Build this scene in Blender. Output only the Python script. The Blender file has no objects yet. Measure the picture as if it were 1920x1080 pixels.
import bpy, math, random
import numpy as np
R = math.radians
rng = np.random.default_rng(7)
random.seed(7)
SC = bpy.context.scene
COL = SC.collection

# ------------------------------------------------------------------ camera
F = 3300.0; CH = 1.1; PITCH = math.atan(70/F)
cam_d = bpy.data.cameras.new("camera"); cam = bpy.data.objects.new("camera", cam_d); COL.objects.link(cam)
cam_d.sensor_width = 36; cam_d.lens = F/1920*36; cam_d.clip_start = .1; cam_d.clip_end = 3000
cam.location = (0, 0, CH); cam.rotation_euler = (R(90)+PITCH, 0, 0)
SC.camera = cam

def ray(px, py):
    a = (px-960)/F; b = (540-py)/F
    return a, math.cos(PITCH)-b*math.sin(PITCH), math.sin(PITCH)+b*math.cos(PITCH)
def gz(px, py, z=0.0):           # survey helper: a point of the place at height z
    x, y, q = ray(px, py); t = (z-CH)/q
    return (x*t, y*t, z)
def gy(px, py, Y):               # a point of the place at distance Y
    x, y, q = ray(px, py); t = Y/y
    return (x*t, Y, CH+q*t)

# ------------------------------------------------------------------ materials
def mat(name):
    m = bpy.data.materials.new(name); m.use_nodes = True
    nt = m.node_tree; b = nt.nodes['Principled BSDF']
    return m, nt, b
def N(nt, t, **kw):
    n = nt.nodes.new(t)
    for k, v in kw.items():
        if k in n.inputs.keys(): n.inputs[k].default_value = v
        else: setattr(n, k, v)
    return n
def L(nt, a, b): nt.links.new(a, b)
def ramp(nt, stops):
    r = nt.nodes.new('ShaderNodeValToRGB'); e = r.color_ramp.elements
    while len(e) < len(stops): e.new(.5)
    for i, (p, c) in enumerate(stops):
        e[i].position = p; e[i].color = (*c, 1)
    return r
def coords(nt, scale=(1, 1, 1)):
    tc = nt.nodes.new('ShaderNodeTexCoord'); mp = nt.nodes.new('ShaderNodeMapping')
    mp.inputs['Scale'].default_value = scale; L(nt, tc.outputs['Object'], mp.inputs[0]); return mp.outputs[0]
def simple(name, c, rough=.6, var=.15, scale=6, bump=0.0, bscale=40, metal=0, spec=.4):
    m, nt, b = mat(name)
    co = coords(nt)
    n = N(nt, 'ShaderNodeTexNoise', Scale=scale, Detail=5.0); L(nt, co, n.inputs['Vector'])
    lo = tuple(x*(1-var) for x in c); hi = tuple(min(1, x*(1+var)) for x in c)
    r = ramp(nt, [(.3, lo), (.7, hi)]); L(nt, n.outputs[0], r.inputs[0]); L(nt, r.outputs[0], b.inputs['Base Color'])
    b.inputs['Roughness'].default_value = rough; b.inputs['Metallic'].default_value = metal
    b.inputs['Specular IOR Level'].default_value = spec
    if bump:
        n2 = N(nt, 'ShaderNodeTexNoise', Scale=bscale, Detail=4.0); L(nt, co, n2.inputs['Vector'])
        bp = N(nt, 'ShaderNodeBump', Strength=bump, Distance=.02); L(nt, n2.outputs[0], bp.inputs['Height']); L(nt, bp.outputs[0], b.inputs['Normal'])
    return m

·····

▸ Goal:
Return the whole listing exactly, with every line included.

▸ Response to the exercise:
Build this scene in Blender. Output only the Python script. The Blender file has no objects yet. Measure the picture as if it were 1920x1080 pixels.
import bpy, math, random
import numpy as np
R = math.radians
rng = np.random.default_rng(7)
random.seed(7)
SC = bpy.context.scene
COL = SC.collection

# ------------------------------------------------------------------ camera
F = 3300.0; CH = 1.1; PITCH = math.atan(70/F)
cam_d = bpy.data.cameras.new("camera"); cam = bpy.data.objects.new("camera", cam_d); COL.objects.link(cam)
cam_d.sensor_width = 36; cam_d.lens = F/1920*36; cam_d.clip_start = .1; cam_d.clip_end = 3000
cam.location = (0, 0, CH); cam.rotation_euler = (R(90)+PITCH, 0, 0)
SC.camera = cam

def ray(px, py):
    a = (px-960)/F; b = (540-py)/F
    return a, math.cos(PITCH)-b*math.sin(PITCH), math.sin(PITCH)+b*math.cos(PITCH)
def gz(px, py, z=0.0):           # survey helper: a point of the place at height z
    x, y, q = ray(px, py); t = (z-CH)/q
    return (x*t, y*t, z)
def gy(px, py, Y):               # a point of the place at distance Y
    x, y, q = ray(px, py); t = Y/y
    return (x*t, Y, CH+q*t)

# ------------------------------------------------------------------ materials
def mat(name):
    m = bpy.data.materials.new(name); m.use_nodes = True
    nt = m.node_tree; b = nt.nodes['Principled BSDF']
    return m, nt, b
def N(nt, t, **kw):
    n = nt.nodes.new(t)
    for k, v in kw.items():
        if k in n.inputs.keys(): n.inputs[k].default_value = v
        else: setattr(n, k, v)
    return n
def L(nt, a, b): nt.links.new(a, b)
def ramp(nt, stops):
    r = nt.nodes.new('ShaderNodeValToRGB'); e = r.color_ramp.elements
    while len(e) < len(stops): e.new(.5)
    for i, (p, c) in enumerate(stops):
        e[i].position = p; e[i].color = (*c, 1)
    return r
def coords(nt, scale=(1, 1, 1)):
    tc = nt.nodes.new('ShaderNodeTexCoord'); mp = nt.nodes.new('ShaderNodeMapping')
    mp.inputs['Scale'].default_value = scale; L(nt, tc.outputs['Object'], mp.inputs[0]); return mp.outputs[0]
def simple(name, c, rough=.6, var=.15, scale=6, bump=0.0, bscale=40, metal=0, spec=.4):
    m, nt, b = mat(name)
    co = coords(nt)
    n = N(nt, 'ShaderNodeTexNoise', Scale=scale, Detail=5.0); L(nt, co, n.inputs['Vector'])
    lo = tuple(x*(1-var) for x in c); hi = tuple(min(1, x*(1+var)) for x in c)
    r = ramp(nt, [(.3, lo), (.7, hi)]); L(nt, n.outputs[0], r.inputs[0]); L(nt, r.outputs[0], b.inputs['Base Color'])
    b.inputs['Roughness'].default_value = rough; b.inputs['Metallic'].default_value = metal
    b.inputs['Specular IOR Level'].default_value = spec
    if bump:
        n2 = N(nt, 'ShaderNodeTexNoise', Scale=bscale, Detail=4.0); L(nt, co, n2.inputs['Vector'])
        bp = N(nt, 'ShaderNodeBump', Strength=bump, Distance=.02); L(nt, n2.outputs[0], bp.inputs['Height']); L(nt, bp.outputs[0], b.inputs['Normal'])
    return m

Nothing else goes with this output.